**INPUT FOR THIS TASK**
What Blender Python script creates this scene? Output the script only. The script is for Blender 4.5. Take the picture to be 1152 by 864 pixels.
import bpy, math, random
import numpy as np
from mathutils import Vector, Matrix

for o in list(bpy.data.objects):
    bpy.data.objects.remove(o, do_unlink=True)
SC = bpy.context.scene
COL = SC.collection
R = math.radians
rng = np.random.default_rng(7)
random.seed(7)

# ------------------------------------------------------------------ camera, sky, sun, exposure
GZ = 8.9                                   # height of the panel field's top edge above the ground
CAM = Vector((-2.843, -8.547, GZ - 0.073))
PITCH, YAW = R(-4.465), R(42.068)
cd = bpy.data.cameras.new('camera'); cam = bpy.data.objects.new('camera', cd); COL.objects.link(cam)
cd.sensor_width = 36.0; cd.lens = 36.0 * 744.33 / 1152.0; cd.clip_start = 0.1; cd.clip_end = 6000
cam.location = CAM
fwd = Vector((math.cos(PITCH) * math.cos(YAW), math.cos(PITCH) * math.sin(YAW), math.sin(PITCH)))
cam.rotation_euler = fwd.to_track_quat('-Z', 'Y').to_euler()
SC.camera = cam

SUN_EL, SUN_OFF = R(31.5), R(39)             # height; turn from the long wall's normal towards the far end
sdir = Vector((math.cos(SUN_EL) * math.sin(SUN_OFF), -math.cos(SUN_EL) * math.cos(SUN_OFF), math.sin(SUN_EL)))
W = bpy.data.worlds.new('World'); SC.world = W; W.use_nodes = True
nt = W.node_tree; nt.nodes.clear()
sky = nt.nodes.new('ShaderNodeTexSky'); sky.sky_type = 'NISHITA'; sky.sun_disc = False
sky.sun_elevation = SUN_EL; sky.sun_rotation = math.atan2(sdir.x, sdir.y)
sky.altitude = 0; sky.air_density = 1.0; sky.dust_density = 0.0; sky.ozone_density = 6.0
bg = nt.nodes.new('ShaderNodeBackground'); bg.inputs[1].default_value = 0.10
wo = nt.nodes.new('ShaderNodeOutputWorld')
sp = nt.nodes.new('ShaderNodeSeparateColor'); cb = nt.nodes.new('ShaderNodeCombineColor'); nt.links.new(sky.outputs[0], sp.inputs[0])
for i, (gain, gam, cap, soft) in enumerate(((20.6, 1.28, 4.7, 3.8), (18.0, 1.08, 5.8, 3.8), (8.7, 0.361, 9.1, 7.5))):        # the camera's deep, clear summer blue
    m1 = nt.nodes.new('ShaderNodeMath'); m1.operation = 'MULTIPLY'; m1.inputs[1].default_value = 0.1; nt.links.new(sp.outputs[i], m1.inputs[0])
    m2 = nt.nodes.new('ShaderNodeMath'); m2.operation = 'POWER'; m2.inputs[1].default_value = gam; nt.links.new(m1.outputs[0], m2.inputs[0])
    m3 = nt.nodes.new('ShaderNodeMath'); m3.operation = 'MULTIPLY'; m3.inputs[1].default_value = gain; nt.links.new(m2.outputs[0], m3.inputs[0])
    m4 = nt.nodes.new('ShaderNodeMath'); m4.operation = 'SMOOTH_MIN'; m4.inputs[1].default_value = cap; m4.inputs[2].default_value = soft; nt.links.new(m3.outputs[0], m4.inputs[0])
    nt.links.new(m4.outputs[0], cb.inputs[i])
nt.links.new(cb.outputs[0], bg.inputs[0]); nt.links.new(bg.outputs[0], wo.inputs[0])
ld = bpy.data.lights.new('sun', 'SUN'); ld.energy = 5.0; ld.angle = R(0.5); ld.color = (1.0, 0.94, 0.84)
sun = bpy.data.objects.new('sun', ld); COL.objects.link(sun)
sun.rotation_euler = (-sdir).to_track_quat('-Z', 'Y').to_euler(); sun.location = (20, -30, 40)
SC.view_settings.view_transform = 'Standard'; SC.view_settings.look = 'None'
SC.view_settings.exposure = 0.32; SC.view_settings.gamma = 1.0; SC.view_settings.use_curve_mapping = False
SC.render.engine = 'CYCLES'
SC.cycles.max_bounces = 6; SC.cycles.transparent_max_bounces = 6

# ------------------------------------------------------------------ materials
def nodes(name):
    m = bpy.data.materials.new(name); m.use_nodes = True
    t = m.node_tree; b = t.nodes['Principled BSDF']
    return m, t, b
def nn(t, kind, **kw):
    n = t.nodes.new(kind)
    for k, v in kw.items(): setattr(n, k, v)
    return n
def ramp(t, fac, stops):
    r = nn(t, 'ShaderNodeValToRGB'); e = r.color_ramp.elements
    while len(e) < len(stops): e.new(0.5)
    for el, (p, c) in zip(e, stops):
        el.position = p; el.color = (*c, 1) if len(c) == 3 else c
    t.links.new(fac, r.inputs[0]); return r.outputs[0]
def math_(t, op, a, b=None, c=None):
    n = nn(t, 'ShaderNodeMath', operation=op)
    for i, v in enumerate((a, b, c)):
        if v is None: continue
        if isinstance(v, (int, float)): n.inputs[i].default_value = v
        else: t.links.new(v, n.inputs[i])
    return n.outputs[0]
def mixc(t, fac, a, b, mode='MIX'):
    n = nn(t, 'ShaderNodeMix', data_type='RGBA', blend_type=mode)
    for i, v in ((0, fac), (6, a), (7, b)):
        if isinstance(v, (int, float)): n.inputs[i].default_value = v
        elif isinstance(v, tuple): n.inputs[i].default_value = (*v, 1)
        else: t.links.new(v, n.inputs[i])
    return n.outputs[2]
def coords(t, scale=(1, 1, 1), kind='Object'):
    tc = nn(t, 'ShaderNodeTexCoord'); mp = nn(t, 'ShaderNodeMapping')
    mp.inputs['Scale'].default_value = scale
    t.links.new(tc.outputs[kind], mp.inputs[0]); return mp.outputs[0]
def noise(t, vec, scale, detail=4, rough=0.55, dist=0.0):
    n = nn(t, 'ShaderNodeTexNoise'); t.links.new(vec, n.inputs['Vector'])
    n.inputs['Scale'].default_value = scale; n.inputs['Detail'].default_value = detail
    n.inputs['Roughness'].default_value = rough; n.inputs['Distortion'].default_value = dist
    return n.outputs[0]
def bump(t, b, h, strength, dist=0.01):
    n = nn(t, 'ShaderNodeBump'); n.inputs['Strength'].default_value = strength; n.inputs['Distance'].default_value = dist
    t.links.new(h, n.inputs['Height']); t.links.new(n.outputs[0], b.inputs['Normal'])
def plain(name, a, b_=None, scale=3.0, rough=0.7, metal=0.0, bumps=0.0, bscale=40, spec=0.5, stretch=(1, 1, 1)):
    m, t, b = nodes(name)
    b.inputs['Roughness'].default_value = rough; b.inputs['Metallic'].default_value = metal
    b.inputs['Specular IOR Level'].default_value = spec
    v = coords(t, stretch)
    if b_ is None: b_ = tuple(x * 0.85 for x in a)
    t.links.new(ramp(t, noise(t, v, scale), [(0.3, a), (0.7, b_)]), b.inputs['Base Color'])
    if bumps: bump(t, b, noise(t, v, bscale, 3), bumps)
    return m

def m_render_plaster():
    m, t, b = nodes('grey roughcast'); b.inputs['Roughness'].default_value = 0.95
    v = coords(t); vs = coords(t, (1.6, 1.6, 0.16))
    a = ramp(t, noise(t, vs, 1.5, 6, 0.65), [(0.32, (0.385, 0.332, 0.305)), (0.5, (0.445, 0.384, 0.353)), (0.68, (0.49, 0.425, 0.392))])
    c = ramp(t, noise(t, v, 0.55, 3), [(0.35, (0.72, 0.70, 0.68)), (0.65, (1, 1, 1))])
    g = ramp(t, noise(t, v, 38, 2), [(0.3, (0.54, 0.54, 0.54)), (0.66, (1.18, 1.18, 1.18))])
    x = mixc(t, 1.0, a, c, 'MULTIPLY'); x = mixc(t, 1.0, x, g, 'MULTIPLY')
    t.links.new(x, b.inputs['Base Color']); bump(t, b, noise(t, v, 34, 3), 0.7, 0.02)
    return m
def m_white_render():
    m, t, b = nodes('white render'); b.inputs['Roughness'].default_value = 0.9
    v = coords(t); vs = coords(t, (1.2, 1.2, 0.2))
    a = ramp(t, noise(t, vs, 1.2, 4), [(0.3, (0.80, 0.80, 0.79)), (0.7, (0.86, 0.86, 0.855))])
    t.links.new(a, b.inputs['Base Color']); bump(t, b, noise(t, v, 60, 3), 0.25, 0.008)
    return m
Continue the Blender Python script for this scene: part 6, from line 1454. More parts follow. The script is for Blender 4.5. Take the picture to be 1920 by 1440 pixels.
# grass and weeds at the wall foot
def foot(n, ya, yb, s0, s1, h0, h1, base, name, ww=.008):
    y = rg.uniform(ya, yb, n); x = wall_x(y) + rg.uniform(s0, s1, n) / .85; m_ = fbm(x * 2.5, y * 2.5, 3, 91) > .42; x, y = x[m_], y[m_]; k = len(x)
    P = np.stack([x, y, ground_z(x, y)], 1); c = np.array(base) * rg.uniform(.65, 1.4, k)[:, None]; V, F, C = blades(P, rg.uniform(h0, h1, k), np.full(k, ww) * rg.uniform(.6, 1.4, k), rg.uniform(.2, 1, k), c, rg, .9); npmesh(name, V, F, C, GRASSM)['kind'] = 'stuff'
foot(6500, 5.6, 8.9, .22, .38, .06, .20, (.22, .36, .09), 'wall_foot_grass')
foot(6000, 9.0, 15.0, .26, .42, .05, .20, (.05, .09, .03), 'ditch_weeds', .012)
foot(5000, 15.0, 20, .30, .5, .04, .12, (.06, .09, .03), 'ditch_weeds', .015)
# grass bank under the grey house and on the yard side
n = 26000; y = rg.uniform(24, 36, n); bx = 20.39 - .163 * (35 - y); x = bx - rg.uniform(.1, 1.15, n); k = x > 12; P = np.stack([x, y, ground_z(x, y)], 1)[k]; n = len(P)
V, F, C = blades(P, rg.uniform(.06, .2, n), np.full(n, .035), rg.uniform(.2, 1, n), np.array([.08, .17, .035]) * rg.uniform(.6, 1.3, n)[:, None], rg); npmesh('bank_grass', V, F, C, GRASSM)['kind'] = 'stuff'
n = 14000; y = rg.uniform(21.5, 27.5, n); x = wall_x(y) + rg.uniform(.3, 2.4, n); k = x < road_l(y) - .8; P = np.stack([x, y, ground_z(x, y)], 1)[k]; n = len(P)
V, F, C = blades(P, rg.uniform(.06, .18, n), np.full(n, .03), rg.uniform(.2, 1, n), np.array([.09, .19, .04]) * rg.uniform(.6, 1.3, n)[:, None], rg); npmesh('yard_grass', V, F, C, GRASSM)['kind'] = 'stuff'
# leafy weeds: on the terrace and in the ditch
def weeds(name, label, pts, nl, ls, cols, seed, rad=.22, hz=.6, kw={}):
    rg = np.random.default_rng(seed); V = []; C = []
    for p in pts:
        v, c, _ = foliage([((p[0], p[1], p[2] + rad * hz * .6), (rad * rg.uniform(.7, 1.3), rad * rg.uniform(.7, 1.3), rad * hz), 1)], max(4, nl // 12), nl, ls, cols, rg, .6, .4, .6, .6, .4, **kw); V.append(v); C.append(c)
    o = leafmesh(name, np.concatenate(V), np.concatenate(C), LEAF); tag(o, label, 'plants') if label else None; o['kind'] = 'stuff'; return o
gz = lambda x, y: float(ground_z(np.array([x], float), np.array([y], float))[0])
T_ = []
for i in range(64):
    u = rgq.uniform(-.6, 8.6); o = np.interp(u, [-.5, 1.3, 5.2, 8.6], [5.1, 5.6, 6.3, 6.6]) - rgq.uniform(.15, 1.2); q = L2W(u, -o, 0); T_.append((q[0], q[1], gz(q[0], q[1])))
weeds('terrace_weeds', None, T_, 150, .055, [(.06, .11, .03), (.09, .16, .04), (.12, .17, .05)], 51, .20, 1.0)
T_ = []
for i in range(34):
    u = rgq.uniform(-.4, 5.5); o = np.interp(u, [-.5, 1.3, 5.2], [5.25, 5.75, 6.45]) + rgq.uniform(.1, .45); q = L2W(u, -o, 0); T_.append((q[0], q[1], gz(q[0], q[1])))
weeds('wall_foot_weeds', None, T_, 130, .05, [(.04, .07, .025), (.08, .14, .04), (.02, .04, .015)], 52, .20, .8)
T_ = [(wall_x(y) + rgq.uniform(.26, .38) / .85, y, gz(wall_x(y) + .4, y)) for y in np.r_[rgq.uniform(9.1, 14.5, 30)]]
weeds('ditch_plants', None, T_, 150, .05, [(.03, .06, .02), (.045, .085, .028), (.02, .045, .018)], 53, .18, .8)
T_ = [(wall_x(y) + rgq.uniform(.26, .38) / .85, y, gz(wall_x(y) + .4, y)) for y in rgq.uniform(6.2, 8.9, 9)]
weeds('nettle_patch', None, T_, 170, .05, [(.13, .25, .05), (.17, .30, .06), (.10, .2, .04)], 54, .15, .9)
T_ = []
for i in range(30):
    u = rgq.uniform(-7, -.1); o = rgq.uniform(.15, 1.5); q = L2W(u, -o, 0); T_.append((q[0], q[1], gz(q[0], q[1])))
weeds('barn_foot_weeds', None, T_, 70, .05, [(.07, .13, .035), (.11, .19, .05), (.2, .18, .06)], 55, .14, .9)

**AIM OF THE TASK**
Return nothing but the lines from the start of the listing above through the line containing "SC.camera = cam", exactly as given.

**IN RESPONSE**
What Blender Python script creates this scene? Output the script only. The script is for Blender 4.5. Take the picture to be 1152 by 864 pixels.
import bpy, math, random
import numpy as np
from mathutils import Vector, Matrix

for o in list(bpy.data.objects):
    bpy.data.objects.remove(o, do_unlink=True)
SC = bpy.context.scene
COL = SC.collection
R = math.radians
rng = np.random.default_rng(7)
random.seed(7)

# ------------------------------------------------------------------ camera, sky, sun, exposure
GZ = 8.9                                   # height of the panel field's top edge above the ground
CAM = Vector((-2.843, -8.547, GZ - 0.073))
PITCH, YAW = R(-4.465), R(42.068)
cd = bpy.data.cameras.new('camera'); cam = bpy.data.objects.new('camera', cd); COL.objects.link(cam)
cd.sensor_width = 36.0; cd.lens = 36.0 * 744.33 / 1152.0; cd.clip_start = 0.1; cd.clip_end = 6000
cam.location = CAM
fwd = Vector((math.cos(PITCH) * math.cos(YAW), math.cos(PITCH) * math.sin(YAW), math.sin(PITCH)))
cam.rotation_euler = fwd.to_track_quat('-Z', 'Y').to_euler()
SC.camera = cam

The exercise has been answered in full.